Anyone regarding a painting by Lycett may well be reminded of Margaret MacDonald Mackintosh, and see Gustav Klimt’s influence subjectively embedded as a goldleaf leitmotif dancing playfully in dynamic juxtaposition against architectural precision, before softening into rich Rococo-like ornamentation.

‘My A-level special study was on the interiors of the Brighton Pavilion. I discovered ‘Owen Jones - The Grammar or Ornament’ and my love of pattern really all stems from there. Klimt, unsurprisingly, is probably the greatest single influence. Initially it would have been Adele Bloch-Bauer, the famous figurative works and the Beethoven Frieze in particular. But then Dad bought me a beautiful book of Klimt Landscapes. I’d never seen anything like them. My boyfriend, (now husband), took me to Paris to see an exhibition of them when we were students. They were astonishing’.

‘My dissertation was ‘The origin of the Art Nouveau Line’. Art nouveau lines have an energy about them that was new and instantly recognisable and I wanted to trace it. Just pre-internet, my research took me to all areas of the university library: electricity, engineering, Jazz, dance, discoveries in science, the capture of movement in photography. It was a fleeting reaction to time and place. Those curves and lines appear all over my work’.

Lycett’s study of textiles is a signature element defining both her vision and her artistic practice. ‘I settled on textiles because creating beautiful, pretty things was absolutely encouraged. I think everything in my work now stems from that decision. Pattern, texture, layers of colour. The careful choice of a colour palette to convey mood and temperature. These are all the skills a textile designer’.

‘My palette is always very considered; I’m very careful with colour. It’s very easy just to go bright and vivid, and I try to be much more subtle than that. Colours go under colours to create depth. And contrasting colours are used to create tone. The more familiar I am with a place the better the understanding of the colours that make up a particular landscape. Local moors, local stone, Yorkshire light - it’s all about the colours underneath’.

‘I bought my first spool of gold thread from Boyes in York as a student. I stitched it through felt and hid it under layers of transparent wax. I loved the way it would disappear and reappear. I loved the way it draws your eye. I’ve been experimenting with gold paint ever since A-levels and my first encounter with Klimt. Dad bought me gold leaf as a Christmas present one year, and you can never go back to gold paint after gold leaf! I want my paintings to glow. I want the colours to make you catch your breath’.

Wanting to understand the creative well from which Lycett draws her inspiration further, I sought further insight into her relationship with Hebden Bridge: ‘We moved here initially for Daniel’s job. I knew Hebden, by reputation, as being a town full of artists. I was working as a commercial textile designer when we moved here and I commuted to Leeds every day on the train. We’d lived in Sheffield before’.

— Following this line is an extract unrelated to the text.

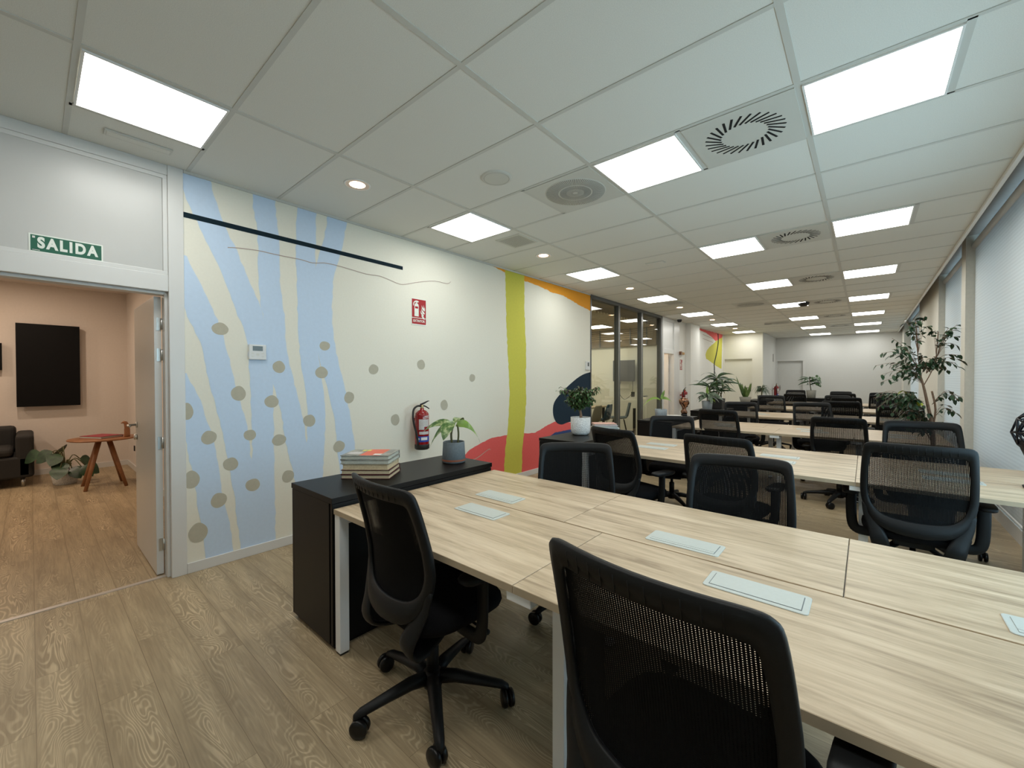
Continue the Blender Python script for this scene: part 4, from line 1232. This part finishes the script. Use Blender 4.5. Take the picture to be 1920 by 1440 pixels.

‘I’d been painting small decorative and abstract pieces to sell in galleries and local art markets. Partly because we were newly married and broke! Partly because I was frustrated by the limitations imposed by commercial design briefs. At my little desk in Sheffield I gorged on opulent colour, where at work I’d be limited to 3 Pantone shades and corporate logo’.

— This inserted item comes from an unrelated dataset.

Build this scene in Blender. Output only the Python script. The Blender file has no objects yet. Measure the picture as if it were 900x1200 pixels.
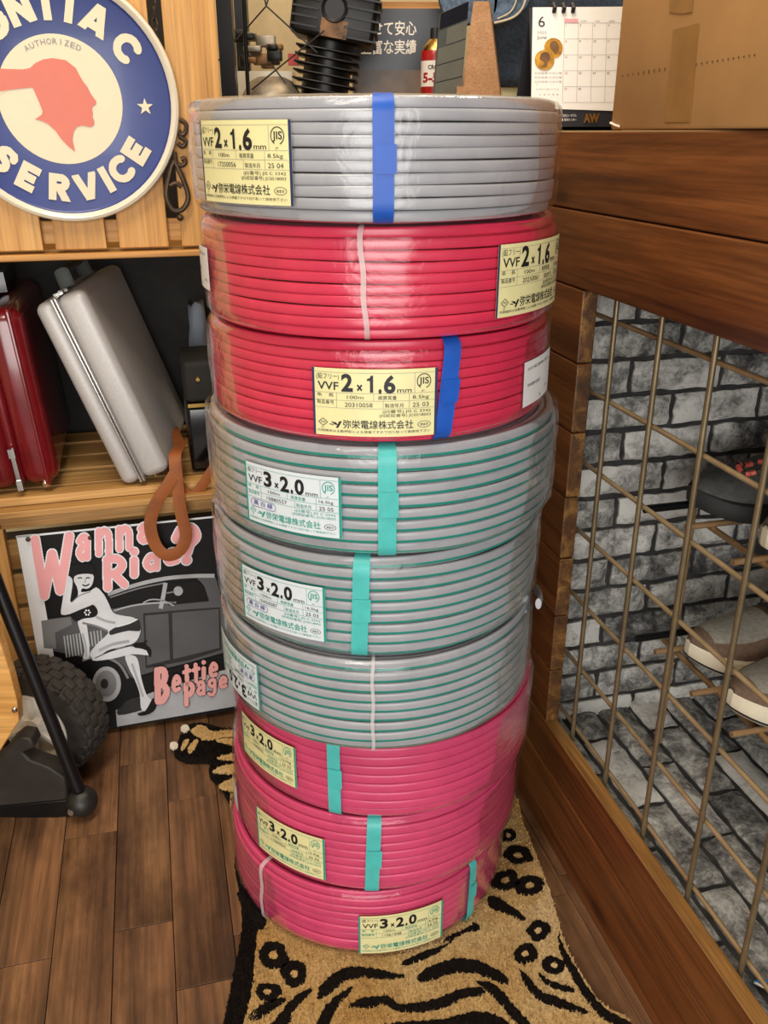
import bpy, math, random
import numpy as np
from mathutils import Vector, Matrix, noise
from mathutils.geometry import tessellate_polygon

scene = bpy.context.scene
COL = scene.collection
random.seed(7)
R_ = math.radians

# ------------------------------------------------------------------ camera
FPX, PITCH, EYE = 1031.0, R_(23.25), 0.96
cd = bpy.data.cameras.new('camera'); cam = bpy.data.objects.new('camera', cd); COL.objects.link(cam)
cam.location = (0, 0, EYE); cam.rotation_euler = (R_(90) - PITCH, 0, 0)
cd.sensor_fit = 'VERTICAL'; cd.sensor_height = 24.0; cd.lens = 24.0 * FPX / 1200.0
cd.clip_start = 0.02; cd.clip_end = 30
scene.camera = cam

# ------------------------------------------------------------------ world + lamps + exposure
wd = bpy.data.worlds.new('shop_ambient'); scene.world = wd; wd.use_nodes = True
wd.node_tree.nodes['Background'].inputs[0].default_value = (1.0, 0.90, 0.78, 1)
wd.node_tree.nodes['Background'].inputs[1].default_value = 0.20

def area(name, loc, target, sx, sy, power, color):
    l = bpy.data.lights.new(name, 'AREA'); l.shape = 'RECTANGLE'; l.size = sx; l.size_y = sy
    l.energy = power; l.color = color
    o = bpy.data.objects.new(name, l); COL.objects.link(o); o.location = loc
    d = Vector(target) - Vector(loc); o.rotation_euler = d.to_track_quat('-Z', 'Y').to_euler()
    return o
area('ceiling_lamp_aisle', (-0.25, 0.30, 2.35), (-0.05, 0.75, 0.0), 0.25, 1.2, 24, (1.0, 0.91, 0.79))
area('ceiling_lamp_rear', (-0.30, 1.05, 2.40), (-0.30, 1.2, 0.0), 0.9, 0.25, 4, (1.0, 0.86, 0.66))
area('frontal_fill_light', (0.10, -1.9, 1.00), (0.1, 1.2, 0.50), 1.7, 1.7, 66, (1.0, 0.985, 0.95))  # unseen area light added behind the camera for broad frontal fill
area('ceiling_lamp_back_room', (0.35, 1.55, 2.3), (0.2, 1.9, 1.0), 0.6, 0.3, 8, (1.0, 0.80, 0.55))

vs = scene.view_settings
vs.view_transform = 'Standard'; vs.look = 'None'; vs.gamma = 1.0; vs.use_curve_mapping = False
vs.exposure = 0.20

# ------------------------------------------------------------------ place frames
def V(*a): return Vector(a)
CA = R_(14.3)
PA = V(-math.sin(CA), math.cos(CA), 0)            # along the cabinet front, away from the viewer
PN = V(math.cos(CA), math.sin(CA), 0)             # into the cabinet
P0 = V(.3145, .715, 0)
def cab(s, off, z): return P0 + PA * s + PN * off + V(0, 0, z)
SB = R_(15)
SU = V(math.cos(SB), math.sin(SB), 0); SV = V(-math.sin(SB), math.cos(SB), 0); SO = V(-.34, 1.296, 0)
def shf(u, d, z): return SO + SU * u + SV * d + V(0, 0, z)
cF = V(0, math.cos(PITCH), -math.sin(PITCH)); cU = V(0, math.sin(PITCH), math.cos(PITCH)); cR = V(1, 0, 0)
def at(px, py, p, n):
    d = cF * FPX + cR * (px - 450) + cU * (600 - py)
    c = V(0, 0, EYE); t = (Vector(p) - c).dot(n) / d.dot(n)
    return c + d * t
def at_y(px, py, y): return at(px, py, (0, y, 0), V(0, 1, 0))
def at_z(px, py, z=0.0): return at(px, py, (0, 0, z), V(0, 0, 1))

# ------------------------------------------------------------------ materials
def lin(c):
    if isinstance(c, str):
        c = [int(c[i:i + 2], 16) / 255 for i in (1, 3, 5)]
    return tuple(((v / 12.92) if v <= .04045 else ((v + .055) / 1.055) ** 2.4) for v in c) + (1,)
class NT:
    def __init__(s, name):
        s.m = bpy.data.materials.new(name); s.m.use_nodes = True; s.t = s.m.node_tree
        s.b = s.t.nodes['Principled BSDF']; s.o = s.t.nodes['Material Output']
    def n(s, typ, **kw):
        nd = s.t.nodes.new(typ)
        for k, v in kw.items():
            if k.startswith('i_'):
                nd.inputs[k[2:].replace('_', ' ')].default_value = v
            else: setattr(nd, k, v)
        return nd
    def l(s, a, b): s.t.links.new(a, b)
    def set(s, **kw):
        for k, v in kw.items(): s.b.inputs[k.replace('_', ' ')].default_value = v
    def ramp(s, stops, src):
        r = s.n('ShaderNodeValToRGB'); e = r.color_ramp.elements
        e[0].position, e[0].color = stops[0][0], stops[0][1]
        e[1].position, e[1].color = stops[-1][0], stops[-1][1]
        for p, c in stops[1:-1]:
            x = e.new(p); x.color = c
        s.l(src, r.inputs[0]); return r.outputs[0]
    def mapped(s, scale=(1, 1, 1), rnd=True, coord='Object'):
        tc = s.n('ShaderNodeTexCoord'); mp = s.n('ShaderNodeMapping'); mp.inputs['Scale'].default_value = scale
        s.l(tc.outputs[coord], mp.inputs[0])
        if rnd:
            oi = s.n('ShaderNodeObjectInfo'); mu = s.n('ShaderNodeMath', operation='MULTIPLY'); mu.inputs[1].default_value = 37.0
            s.l(oi.outputs['Random'], mu.inputs[0]); s.l(mu.outputs[0], mp.inputs['Location'])
        return mp.outputs[0]
    def noise(s, vec, scale, detail=4, rough=.55, dist=0.0):
        n = s.n('ShaderNodeTexNoise'); n.inputs['Scale'].default_value = scale; n.inputs['Detail'].default_value = detail
        n.inputs['Roughness'].default_value = rough; n.inputs['Distortion'].default_value = dist
        if vec is not None: s.l(vec, n.inputs['Vector'])
        return n.outputs['Fac']
    def bump(s, h, strength=.3, dist=.002):
        b = s.n('ShaderNodeBump'); b.inputs['Strength'].default_value = strength; b.inputs['Distance'].default_value = dist
        s.l(h, b.inputs['Height']); s.l(b.outputs[0], s.b.inputs['Normal'])
    def mixc(s, a, b, fac, mode='MIX'):
        m = s.n('ShaderNodeMix', data_type='RGBA', blend_type=mode)
        for v, i in ((fac, 0), (a, 6), (b, 7)):
            if hasattr(v, 'is_output') or isinstance(v, bpy.types.NodeSocket): s.l(v, m.inputs[i])
            else: m.inputs[i].default_value = v
        return m.outputs[2]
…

‘When I moved to Hebden Bridge I was struck. Growing up in Suffolk, studying in York - it’s so flat. Sheffield was industrial. Hebden Bridge was amazing! The steep sided valley means the town has been built as a flat pattern, with buildings all on top of one another. The light and the skies change fast’.

Lycett often produces paintings orbiting or refracting a distinct theme, individual images atomising the quintessence of place, whilst simultaneously capturing her theme’s totality by dint of their collocation to form a cohesive body of work:

‘Galleries demanded a title with which to advertise an exhibition. So my first solo show titles are quite generic. But then I realised that the words can act as a guide, and be quite inspiring in themselves. Sometimes there’s a theme from the start. And sometimes I’ll paint one or two pieces and then decide on the direction from there’.

‘The Lost Houses was a particular stand-alone project though. It grew out of a throwaway comment by someone about a ruined house. The exhibition was in 2016, but I’m not finished with it yet. I started with the grand houses and now I want to follow those fortunes and the industries that made them. I want to begin with a map of the watercourses and see where the stories take me’.

‘On September 25th I launched a big exhibition at Bankfield Museum in Halifax called ‘Woodland Paths and Grand Days Out’. It’s one of two halves really. Over lockdown I created a series of small paintings of trees, based partly on little studies taken from the permitted ‘daily exercise’ with my children, and partly on Traditional Persian Tree of Life designs. This was the ‘Woodland Paths’ bit. This project grew and I put the whole thing together into a book called ‘The Nightingale Project’: https://www.katelycett.co.uk/gallery/513/’

‘The largest of the walls in the hall at Bankfield holds all 43 of these paintings. It’s a joyful response to being locked down in the beautiful Calder Valley. I appreciate that not everyone was as lucky. The ‘Grand Days Out’ fill the other walls. The Museum Manager requested ‘A celebration of Yorkshire’ when we were planning - and this is what we came up with’.

‘I am a resident artist at Heart Gallery in Hebden Bridge, and they always have a big display of my work. The Yorkshire Gallery in The Piece Hall, Chantry House Gallery in Ripley, Hawksbys in Haworth and The Bingley Gallery also always stock my work.

My response to Lycett’s work is unashamedly biased…a couple of her diaphanous gems grace our walls…the maverick within me, entirely and gratefully satisfied!